Plusieurs témoignages sur l’inspiration de la chanson circulent. Robert Kimball affirme qu’il s’agit d’une parodie d’une chanson country et western que Porter a entendue à la radio lors d’une fête. Un autre récit raconte que l’ami de Porter, Monty Woolley, a parié que l’auteur-compositeur ne pouvait pas créer une chanson ayant pour titre Miss Otis Regrets.
La chanson a été interprétée pour la première fois sur scène par Douglas Byng dans le musical Hi Diddle Diddle! (), qui a débuté le 3 octobre 1934 au Comedy Theatre de Londres (l'actuel Harold Pinbter Theatre et avant un transfert au Savoy Theatre), bien que cette chanson semble avoir été écrite à l’origine pour Ada «Bricktop» Smith dont nous reparlerons.
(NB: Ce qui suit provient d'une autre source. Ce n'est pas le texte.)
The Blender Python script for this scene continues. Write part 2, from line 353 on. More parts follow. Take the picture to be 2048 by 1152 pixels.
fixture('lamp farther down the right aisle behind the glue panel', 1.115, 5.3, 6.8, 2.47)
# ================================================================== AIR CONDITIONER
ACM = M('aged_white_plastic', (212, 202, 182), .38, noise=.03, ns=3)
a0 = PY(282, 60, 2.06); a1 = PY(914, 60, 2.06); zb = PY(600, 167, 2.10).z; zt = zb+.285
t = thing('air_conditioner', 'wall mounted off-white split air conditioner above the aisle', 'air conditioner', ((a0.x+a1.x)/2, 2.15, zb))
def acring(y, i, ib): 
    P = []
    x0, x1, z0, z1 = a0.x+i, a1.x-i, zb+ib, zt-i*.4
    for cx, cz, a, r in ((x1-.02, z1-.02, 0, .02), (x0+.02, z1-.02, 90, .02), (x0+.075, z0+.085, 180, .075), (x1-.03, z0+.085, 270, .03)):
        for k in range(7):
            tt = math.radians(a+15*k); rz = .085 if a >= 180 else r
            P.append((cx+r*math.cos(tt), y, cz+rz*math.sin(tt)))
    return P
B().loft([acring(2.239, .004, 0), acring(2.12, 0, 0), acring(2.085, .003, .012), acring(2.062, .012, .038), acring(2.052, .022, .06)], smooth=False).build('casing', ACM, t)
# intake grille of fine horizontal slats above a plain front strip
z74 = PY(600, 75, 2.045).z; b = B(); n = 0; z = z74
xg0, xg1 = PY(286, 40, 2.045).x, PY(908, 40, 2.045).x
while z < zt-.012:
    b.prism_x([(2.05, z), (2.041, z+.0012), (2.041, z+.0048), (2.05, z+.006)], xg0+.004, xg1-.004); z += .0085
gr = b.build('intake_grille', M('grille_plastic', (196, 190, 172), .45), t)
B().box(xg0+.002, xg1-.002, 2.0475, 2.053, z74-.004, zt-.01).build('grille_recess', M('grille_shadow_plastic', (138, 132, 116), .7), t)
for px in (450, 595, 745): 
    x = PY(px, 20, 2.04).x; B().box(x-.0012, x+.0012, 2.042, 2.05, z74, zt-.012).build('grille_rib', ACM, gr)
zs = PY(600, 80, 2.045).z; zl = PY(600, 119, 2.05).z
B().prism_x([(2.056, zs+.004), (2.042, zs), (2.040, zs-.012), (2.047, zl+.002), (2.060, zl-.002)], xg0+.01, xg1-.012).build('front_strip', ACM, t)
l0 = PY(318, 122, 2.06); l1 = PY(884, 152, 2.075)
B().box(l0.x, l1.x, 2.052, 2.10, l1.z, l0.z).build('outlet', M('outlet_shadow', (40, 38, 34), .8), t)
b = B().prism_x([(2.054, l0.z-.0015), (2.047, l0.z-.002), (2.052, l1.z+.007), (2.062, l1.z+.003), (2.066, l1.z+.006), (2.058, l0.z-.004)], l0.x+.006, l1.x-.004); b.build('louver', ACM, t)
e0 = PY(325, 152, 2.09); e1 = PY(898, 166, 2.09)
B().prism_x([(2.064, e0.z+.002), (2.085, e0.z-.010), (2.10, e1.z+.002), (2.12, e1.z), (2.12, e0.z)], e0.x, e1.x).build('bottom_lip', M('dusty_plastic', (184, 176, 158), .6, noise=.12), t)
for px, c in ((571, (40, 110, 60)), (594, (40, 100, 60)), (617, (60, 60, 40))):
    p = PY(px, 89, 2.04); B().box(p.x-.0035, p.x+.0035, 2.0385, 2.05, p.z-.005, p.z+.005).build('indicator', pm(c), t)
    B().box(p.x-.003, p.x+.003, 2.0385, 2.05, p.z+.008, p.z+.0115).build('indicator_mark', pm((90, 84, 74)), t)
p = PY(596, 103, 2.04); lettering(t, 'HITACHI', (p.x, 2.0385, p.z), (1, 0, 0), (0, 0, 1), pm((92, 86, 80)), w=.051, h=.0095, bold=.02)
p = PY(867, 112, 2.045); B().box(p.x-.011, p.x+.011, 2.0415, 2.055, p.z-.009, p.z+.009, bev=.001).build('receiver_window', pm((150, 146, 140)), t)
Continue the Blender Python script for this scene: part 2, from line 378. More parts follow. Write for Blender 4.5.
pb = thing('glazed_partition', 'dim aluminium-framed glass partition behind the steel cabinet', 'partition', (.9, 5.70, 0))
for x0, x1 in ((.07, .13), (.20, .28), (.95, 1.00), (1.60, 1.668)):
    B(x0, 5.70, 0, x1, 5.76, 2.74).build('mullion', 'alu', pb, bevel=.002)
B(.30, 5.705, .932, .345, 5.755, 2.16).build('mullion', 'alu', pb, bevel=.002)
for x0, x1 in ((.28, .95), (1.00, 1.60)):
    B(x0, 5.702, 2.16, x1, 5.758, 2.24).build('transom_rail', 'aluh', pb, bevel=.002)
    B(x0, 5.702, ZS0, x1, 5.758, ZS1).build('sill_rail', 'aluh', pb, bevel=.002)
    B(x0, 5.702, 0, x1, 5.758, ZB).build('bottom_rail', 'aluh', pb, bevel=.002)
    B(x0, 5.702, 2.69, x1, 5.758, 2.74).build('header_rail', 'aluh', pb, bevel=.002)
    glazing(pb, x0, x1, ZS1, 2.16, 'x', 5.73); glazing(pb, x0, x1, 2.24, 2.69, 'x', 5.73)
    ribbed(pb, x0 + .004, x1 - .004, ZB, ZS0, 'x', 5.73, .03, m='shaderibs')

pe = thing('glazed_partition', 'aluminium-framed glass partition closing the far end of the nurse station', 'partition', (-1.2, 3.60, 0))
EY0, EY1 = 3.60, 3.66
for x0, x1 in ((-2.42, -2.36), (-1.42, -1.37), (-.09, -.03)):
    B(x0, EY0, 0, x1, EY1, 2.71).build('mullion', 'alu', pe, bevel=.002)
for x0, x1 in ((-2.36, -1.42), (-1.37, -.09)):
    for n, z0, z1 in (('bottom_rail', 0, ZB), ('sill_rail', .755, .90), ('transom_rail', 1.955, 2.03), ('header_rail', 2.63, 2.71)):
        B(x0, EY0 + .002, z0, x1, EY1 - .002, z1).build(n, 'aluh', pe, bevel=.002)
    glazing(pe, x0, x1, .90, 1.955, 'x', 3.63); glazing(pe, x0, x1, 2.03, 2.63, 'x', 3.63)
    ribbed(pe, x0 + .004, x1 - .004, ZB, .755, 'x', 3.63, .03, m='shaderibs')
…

Il a été repris par de nombreux artistes, dont Ella Fitzgerald, Nat King Cole, Edith Piaf, Nancy Wilson, Jose Feliciano, Linda Ronstadt, Kirsty MacColl avec The Pogues, The Mills Brothers, LaBelle, Bette Midler, John Barrowman, Josh White et Bryan Ferry pour n’en nommer que quelques-uns.
Miss Otis regrets she's unable to lunch today,
Madam
Miss Otis regrets she's unable to lunch today
She is sorry to be delayed
But last evening down in Lover's Lane she strayed
Madam
Miss Otis regrets she's unable to lunch today
When she woke up and found, that her dream of love was gone
Madam
She ran to the man who had lead her so far astray
And from under a velvet gown
She drew a gun and shot her lover down
Madam
Miss Otis regrets she's unable to lunch today
When the mob came and got her and dragged her from the jail
Madam
They strung her from the old willow cross the way
And the moment before she died
She lifted up her lovely head and cried
Madam
Miss Otis regrets she's unable to lunch today
Miss Otis regrets... she's unable to lunch today
Version originale
Miss Otis regrette de ne pouvoir venir dîner,
Madame,
Miss Otis regrette de ne pouvoir venir dîner
Mais hier, au bois elle est allée
Dans l'allée des amoureux, s'est égarée,
Madame,
Miss Otis regrette de ne pouvoir venir dîner
Quand elle comprit que son bel amour était fini,
Madame,
Elle courut vers l'homme qui l'avait indignement trahie
De sa robe en velours chiné sortit un browning
Et l' tua sans hésiter,
Madame,
Miss Otis regrette de ne pouvoir venir dîner
La foule vint, força la prison et la saisit,
Madame,
On la traîna jusqu'au vieux tilleul où on la pendit
Mais juste avant de trépasser
Elle releva sa jolie tête pour murmurer,
Madame,
"Miss Otis regrette de ne pouvoir venir dîner
Version Edith Piaf
Revenons à la chronologie. Cole Porter est encore un enfant.
A.1.3) Les études
Son grand-père, J.O. Cole destinait Cole à une carrière dans le business ou la magistrature. Mais sa mère, en 1905, décide de l'envoyer dans l'un des grands lycées américains sur la côte est, à Worcester, en Nouvelle-Angleterre, la Worcester Academy, au grand dam de son grand-père qui aurait préféré qu'il entre dans une académie militaire ou dans une école de commerce.
À partir de là, Cole Porter n'aura de cesse de tenter de cacher son côté provincial. Il préfère qu'on le croit orphelin plutôt qu'un «plouc» venu de l'Indiana. Porter évite le sport, l'athlétisme, mais s'inscrit à la chorale, au club de mandoline, au club théâtre et a apporté un piano droit qu'il a mis dans sa chambre. Il découvre à l’école que la musique lui permet d'être très divertissant ce qui lui permet de se faire facilement des amis. Pour distraire ses amis lycéens, il écrit déjà des chansons qui se moquent des membres de la faculté.
Porter réussissait bien à l’école et rentrait rarement à la maison pour rendre visite à sa famille. Il est devenu major de promotion et fut récompensé par son grand-père par un voyage en France, en Suisse et en Allemagne.
C'est à la Worcester Academy que Cole Porter a rencontré une influence importante dans sa musicalité, le Dr. Daniel Webster Abercrombie. Son professeur lui a enseigné la relation entre les mots et le rythme, et entre les paroles et la musique dans les chansons.
Cole a cité plus tard les leçons d’Ambercrombie: «Les mots et la musique doivent être si inséparablement liés l’un à l’autre qu’ils paraissent comme un.»